Passionate technologies, passionate scholarship: Falling in (and out of) love with your research – Seminar with Jenny Sundén, September 24, 2013

Next week we are very happy to welcome Jenny Sundén to HUMlab! Jenny Sundén is Associate Professor in Gender Studies at Södertörn University, Sweden. Her research interests are primarily in new media studies, cultural studies, feminist theory, ethnography, and games. She is the author of Material Virtualities: Approaching Online Textual Embodiment (Peter Lang, 2003) and Gender and Sexuality in Online Game Cultures: Passionate Play (Routledge, 2012, with Malin Sveningsson), as well as a co-editor of Cyberfeminism in Northern Lights: Gender and Digital Media in a Nordic Context (Cambridge Scholars Publishing, 2007).
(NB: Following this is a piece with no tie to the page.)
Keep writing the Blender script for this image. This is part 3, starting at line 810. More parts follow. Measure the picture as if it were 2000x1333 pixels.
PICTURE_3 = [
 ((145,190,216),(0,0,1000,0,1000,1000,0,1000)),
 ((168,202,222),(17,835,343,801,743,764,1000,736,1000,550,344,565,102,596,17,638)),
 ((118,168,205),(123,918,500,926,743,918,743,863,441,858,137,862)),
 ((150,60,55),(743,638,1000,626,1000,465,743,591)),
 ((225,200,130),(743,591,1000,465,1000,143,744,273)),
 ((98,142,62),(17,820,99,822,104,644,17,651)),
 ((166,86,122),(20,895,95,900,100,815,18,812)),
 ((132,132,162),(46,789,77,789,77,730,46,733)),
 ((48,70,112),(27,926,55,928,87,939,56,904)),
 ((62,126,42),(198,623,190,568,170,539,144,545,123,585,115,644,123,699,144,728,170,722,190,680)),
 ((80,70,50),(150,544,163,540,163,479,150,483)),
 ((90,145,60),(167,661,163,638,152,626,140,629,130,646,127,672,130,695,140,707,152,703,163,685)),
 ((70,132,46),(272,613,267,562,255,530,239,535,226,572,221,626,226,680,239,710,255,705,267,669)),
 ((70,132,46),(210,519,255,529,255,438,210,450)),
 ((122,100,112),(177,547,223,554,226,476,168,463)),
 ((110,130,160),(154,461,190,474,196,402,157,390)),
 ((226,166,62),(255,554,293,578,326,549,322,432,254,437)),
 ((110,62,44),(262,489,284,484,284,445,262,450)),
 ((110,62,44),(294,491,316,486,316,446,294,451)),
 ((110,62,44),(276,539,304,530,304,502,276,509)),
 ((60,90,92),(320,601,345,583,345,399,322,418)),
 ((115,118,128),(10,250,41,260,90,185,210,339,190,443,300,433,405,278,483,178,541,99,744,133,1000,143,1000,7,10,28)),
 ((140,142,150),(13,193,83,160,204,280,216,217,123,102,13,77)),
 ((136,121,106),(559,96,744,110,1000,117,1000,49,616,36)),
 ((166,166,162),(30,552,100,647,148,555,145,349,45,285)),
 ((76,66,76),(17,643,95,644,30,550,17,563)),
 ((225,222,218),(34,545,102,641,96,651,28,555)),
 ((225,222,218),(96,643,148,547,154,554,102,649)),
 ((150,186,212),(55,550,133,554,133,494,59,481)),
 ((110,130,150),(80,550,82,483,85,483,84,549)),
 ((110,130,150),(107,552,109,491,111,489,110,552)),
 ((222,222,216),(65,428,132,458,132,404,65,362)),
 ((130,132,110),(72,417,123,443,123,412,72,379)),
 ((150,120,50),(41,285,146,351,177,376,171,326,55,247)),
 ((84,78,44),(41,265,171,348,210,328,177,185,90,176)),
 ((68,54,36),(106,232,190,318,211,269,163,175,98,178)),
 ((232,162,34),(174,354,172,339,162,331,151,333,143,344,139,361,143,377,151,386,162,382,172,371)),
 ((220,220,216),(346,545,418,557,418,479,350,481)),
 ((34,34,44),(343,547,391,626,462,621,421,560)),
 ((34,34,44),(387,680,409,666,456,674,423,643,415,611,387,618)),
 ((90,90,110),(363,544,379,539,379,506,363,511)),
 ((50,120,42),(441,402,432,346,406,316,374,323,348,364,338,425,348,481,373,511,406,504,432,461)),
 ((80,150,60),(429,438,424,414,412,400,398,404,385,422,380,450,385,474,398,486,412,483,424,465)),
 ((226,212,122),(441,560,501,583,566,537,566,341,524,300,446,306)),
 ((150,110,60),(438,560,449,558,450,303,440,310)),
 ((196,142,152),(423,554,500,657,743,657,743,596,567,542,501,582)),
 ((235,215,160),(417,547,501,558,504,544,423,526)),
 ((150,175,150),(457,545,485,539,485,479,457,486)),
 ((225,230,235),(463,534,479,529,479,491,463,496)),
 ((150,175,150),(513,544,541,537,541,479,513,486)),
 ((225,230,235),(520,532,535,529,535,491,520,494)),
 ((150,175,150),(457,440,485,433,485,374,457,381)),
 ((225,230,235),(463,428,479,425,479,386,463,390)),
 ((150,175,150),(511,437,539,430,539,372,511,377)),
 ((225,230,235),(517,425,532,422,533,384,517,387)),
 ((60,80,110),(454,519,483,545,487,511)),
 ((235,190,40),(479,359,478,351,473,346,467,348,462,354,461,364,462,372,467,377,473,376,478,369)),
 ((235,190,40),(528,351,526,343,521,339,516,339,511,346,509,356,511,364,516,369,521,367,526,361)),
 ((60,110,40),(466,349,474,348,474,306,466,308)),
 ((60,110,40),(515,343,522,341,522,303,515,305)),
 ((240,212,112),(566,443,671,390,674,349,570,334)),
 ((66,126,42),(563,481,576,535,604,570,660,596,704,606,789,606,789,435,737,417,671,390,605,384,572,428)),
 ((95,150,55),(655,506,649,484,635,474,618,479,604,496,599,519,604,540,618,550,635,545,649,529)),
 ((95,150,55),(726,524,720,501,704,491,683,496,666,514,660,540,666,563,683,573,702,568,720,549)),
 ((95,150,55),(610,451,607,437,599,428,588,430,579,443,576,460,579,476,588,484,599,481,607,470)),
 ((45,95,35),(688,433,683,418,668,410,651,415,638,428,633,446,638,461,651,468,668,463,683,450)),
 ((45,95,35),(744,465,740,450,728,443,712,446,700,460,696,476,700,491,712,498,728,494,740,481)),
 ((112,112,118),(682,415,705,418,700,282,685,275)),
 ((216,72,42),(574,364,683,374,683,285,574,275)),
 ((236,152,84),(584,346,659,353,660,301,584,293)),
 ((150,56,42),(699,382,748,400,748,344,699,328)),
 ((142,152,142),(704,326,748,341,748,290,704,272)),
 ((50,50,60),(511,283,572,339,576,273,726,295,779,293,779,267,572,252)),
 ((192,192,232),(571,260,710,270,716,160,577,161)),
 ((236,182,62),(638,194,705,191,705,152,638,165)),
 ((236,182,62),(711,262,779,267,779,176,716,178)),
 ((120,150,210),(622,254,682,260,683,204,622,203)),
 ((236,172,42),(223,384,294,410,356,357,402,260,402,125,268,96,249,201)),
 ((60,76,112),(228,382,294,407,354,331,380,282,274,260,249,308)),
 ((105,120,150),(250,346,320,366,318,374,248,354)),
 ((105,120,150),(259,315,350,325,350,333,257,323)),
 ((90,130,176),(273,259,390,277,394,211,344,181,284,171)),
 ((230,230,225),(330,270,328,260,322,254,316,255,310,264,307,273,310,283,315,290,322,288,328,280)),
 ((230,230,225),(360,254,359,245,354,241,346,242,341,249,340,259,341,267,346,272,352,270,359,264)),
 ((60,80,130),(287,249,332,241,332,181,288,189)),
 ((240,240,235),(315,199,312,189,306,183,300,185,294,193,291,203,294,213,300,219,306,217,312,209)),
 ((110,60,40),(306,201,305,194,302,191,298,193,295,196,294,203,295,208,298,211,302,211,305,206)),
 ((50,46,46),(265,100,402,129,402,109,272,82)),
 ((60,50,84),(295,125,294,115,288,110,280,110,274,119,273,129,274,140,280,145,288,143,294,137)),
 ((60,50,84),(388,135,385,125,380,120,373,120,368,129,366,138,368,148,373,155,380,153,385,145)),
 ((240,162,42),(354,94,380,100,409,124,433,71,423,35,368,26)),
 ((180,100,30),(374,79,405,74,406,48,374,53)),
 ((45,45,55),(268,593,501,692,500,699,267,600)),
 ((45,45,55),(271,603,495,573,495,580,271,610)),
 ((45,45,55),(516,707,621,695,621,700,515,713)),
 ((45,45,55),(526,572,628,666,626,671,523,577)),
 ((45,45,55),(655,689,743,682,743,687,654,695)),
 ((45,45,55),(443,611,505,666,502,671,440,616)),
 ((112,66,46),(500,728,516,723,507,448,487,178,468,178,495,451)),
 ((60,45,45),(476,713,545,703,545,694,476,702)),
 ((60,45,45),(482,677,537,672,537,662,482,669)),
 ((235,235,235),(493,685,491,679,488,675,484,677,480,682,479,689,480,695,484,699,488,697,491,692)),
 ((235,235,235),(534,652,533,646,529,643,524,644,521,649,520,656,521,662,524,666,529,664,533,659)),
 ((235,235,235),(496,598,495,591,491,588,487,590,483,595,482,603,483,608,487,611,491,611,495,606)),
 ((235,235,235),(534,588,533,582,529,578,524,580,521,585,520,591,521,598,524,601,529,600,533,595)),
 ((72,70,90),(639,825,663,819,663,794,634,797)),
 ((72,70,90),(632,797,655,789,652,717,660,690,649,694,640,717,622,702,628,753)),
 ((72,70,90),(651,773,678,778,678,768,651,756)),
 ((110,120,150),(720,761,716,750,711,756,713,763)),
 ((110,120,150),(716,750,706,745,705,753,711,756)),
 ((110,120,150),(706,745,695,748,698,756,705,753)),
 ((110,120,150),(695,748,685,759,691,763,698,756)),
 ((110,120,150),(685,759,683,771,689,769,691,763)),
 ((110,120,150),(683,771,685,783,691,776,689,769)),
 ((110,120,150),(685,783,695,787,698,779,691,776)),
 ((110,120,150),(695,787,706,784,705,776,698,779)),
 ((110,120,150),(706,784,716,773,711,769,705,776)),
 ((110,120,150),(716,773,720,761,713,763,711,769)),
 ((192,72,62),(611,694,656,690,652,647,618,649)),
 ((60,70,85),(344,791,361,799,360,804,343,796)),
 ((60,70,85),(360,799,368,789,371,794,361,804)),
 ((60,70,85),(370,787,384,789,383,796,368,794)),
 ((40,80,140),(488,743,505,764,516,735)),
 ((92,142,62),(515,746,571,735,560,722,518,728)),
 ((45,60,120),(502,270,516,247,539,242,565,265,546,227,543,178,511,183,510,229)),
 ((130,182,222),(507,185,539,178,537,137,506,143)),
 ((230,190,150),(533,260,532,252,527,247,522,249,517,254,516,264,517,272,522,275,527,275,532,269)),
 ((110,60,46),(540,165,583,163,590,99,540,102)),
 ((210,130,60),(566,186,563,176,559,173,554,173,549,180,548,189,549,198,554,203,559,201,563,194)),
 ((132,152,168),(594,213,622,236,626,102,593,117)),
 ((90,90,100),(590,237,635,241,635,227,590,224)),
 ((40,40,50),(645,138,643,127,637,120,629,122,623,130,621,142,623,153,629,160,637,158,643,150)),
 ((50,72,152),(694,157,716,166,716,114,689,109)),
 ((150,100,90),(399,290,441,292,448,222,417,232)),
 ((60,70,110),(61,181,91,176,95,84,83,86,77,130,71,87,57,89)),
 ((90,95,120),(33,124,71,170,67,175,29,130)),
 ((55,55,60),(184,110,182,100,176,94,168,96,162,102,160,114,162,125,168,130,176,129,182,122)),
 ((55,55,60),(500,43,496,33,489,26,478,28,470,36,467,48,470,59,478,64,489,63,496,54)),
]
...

Jenny Sundéns visit is made possible with support from the QUMU-network at Umeå University. See their webpage for more info: http://www.qumu.se/

Title: Passionate technologies, passionate scholarship: Falling in (and out of) love with your research
Time: 24 sept, 13:15 – 14:45
Venue: HUMlab, below the university library

If you don’t have the possibility to join us in HUMlab, remember that we livestream all our seminars at: http://stream.humlab.umu.se/

Seminar abstract:
This presentation is about passionate scholarship. It is about working with and through one’s passions as a researcher, and of allowing for such feelings to guide and shape ways of thinking and writing scholarly texts. In particular, it is an attempt to think and write embodied ways of knowing by drawing on the affective attachments to technologies central to contemporary fan cultures, using as core examples the practices of online gamers as well as of steampunks. The academic discussion of affect is usually ontological rather than epistemological and only rarely spells out the methodological consequences of making sense through sensation. For what does it mean to work in an analytical register of embodiment and emotion? What do we, as researchers, make of our own ‘gut feelings’ and desires in research? In what ways may bodily remembering, relating, and belonging be used as sources of knowledge? And what happens when we are not feeling it, or simply stop feeling it?